Journalists have a tendency to obsess over story lines. For several years they wrote endless acres of words about the Sydney boom and the affordability crisis. Then they found a new obsession, the downturn, and they indulged a feeding frenzy of negative sensation – which, among other mistakes, included extrapolating Sydney’s downturn into a national crisis.
Now, they’ve found a new passion – the post-election upturn. Suddenly markets are set to surge because of the election outcome. The bottom of the market has been reached and we’re heading into recovery.
The important thing for consumers to understand is that nothing in real estate is ever the way media portrays it.

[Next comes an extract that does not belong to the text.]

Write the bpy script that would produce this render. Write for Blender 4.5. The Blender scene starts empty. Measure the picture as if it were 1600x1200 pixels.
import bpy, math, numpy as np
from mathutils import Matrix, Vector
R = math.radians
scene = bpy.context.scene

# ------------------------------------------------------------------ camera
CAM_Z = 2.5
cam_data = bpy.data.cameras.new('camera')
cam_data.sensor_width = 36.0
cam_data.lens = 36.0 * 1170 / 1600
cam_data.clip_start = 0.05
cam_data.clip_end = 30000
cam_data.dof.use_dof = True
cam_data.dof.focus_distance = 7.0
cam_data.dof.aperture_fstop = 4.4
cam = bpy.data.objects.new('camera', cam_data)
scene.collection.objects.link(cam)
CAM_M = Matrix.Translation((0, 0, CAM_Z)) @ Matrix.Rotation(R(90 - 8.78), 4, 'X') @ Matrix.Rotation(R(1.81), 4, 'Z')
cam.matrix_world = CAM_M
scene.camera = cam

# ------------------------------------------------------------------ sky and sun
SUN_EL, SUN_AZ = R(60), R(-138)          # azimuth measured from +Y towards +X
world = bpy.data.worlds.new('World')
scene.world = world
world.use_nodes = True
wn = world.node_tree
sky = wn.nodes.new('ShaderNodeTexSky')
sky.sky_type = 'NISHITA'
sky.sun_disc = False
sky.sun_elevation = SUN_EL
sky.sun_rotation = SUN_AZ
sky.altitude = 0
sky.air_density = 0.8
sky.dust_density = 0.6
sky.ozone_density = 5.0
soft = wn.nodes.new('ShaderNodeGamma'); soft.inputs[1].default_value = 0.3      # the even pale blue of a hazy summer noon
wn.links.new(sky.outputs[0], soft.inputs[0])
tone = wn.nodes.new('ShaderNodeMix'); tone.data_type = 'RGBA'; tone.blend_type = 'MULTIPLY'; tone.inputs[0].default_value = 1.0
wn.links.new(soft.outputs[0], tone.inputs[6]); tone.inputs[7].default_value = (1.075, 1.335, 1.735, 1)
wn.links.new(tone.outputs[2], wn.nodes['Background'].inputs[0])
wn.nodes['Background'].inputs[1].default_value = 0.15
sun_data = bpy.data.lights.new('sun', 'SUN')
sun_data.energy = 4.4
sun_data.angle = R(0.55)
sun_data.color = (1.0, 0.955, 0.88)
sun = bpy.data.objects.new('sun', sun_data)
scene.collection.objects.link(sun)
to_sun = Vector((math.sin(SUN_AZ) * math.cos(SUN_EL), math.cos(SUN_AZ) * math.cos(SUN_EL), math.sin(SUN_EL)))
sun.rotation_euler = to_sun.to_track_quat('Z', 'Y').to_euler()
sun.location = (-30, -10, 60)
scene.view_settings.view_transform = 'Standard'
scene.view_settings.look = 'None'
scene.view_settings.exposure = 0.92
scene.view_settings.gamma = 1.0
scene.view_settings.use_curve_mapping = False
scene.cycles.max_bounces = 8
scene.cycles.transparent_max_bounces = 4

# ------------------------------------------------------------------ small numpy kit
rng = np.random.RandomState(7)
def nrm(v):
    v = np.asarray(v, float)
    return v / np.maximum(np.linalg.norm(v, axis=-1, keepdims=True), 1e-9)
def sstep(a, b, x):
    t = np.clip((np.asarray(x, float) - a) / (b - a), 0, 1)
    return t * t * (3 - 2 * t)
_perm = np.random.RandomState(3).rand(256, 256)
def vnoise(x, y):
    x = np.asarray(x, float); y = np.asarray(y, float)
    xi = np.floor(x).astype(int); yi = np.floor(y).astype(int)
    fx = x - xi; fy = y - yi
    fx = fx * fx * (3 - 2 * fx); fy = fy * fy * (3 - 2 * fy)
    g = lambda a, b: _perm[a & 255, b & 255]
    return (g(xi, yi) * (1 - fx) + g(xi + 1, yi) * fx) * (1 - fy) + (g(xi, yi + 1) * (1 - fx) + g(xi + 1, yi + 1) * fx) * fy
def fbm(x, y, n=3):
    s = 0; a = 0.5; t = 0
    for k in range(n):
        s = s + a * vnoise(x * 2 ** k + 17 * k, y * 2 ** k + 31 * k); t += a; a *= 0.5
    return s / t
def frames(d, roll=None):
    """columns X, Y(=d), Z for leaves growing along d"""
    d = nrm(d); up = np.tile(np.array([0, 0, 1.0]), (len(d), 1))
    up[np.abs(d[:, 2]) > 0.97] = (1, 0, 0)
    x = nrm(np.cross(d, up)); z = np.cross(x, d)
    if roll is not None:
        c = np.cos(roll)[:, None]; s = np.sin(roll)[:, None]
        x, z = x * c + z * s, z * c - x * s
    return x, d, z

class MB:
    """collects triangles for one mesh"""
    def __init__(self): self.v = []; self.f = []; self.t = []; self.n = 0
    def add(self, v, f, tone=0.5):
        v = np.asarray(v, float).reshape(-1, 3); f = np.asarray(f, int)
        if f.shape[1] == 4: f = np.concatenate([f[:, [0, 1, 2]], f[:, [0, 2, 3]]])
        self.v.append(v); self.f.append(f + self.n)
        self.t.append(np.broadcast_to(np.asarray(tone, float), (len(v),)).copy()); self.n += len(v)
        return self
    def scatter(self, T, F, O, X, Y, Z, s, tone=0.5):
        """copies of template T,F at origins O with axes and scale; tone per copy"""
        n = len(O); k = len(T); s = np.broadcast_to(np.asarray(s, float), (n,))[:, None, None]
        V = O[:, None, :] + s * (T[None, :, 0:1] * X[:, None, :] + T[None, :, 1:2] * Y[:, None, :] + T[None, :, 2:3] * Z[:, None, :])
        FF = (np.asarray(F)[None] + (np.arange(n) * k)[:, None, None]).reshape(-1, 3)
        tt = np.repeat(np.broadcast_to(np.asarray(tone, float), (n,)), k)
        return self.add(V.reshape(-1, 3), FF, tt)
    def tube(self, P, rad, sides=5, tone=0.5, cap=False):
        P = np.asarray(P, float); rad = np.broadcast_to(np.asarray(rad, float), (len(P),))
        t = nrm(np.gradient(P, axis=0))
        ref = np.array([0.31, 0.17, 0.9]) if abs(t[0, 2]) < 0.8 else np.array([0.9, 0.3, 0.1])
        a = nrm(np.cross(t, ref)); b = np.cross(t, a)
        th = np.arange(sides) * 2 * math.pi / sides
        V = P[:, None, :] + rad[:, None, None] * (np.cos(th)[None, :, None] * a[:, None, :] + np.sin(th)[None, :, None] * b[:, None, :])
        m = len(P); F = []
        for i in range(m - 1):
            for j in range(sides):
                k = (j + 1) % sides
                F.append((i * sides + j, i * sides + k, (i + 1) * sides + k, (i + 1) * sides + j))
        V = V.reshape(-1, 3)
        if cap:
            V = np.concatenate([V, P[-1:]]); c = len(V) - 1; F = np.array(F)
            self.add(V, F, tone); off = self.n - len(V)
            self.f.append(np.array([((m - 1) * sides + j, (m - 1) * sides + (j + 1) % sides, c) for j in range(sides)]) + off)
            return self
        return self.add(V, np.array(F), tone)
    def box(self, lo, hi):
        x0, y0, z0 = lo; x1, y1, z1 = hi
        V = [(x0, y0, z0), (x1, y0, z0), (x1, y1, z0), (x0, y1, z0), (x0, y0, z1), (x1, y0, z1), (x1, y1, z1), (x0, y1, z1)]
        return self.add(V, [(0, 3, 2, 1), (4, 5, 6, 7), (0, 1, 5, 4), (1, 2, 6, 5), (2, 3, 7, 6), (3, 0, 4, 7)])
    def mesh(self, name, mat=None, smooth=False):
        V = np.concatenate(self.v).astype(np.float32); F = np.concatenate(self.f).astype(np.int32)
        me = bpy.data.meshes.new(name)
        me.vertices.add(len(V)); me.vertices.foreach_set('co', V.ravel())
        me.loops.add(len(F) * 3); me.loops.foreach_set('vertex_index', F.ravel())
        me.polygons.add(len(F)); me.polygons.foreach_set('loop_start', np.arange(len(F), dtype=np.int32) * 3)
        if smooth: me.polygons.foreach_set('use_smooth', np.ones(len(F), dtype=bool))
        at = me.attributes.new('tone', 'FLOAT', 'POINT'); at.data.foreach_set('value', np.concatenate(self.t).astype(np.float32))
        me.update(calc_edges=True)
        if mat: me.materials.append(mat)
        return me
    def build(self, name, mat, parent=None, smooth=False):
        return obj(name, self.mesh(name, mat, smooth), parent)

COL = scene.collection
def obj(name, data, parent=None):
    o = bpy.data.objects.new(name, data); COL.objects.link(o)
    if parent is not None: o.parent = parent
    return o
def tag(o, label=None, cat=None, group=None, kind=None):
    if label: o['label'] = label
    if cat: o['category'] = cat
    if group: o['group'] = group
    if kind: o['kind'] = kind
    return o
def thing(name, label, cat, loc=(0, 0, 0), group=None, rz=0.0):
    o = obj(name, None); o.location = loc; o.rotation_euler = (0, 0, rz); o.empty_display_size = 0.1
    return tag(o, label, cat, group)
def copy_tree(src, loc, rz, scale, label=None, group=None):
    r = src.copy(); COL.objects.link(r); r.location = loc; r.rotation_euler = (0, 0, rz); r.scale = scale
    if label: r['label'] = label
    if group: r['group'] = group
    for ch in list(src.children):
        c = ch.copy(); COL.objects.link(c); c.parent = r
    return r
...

Hotspotting research shows that, even within Sydney, there are growth stories happening. Close to 100 suburbs have median prices higher than a year ago and there is particular resilience being shown in apartments markets – there are 44 Sydney suburbs where the median price is down but the median apartment price is up.
In Melbourne, 57% of suburbs with apartment markets have median unit prices rising, not falling.
The vast majority of suburbs in cities like Brisbane, Adelaide and Canberra have rising prices. Throughout regional Australia, most locations have solid, rising markets . This is particularly so in NSW, Victoria and Tasmania.
Things are never the way the media portrays them. Their motivation is not to inform you – it’s to compel you to click on a link, with that impulse created by a sensationally negative headline.
Nevertheless, they’ve suddenly backflipped and started writing positive articles. And that speaks to the fourth and final element of the perfect storm that existed in real estate in the week leading up to the Federal Election.
How things have changed. And that means that you, the consumers of real estate, are out of excuses. It’s time to get busy again.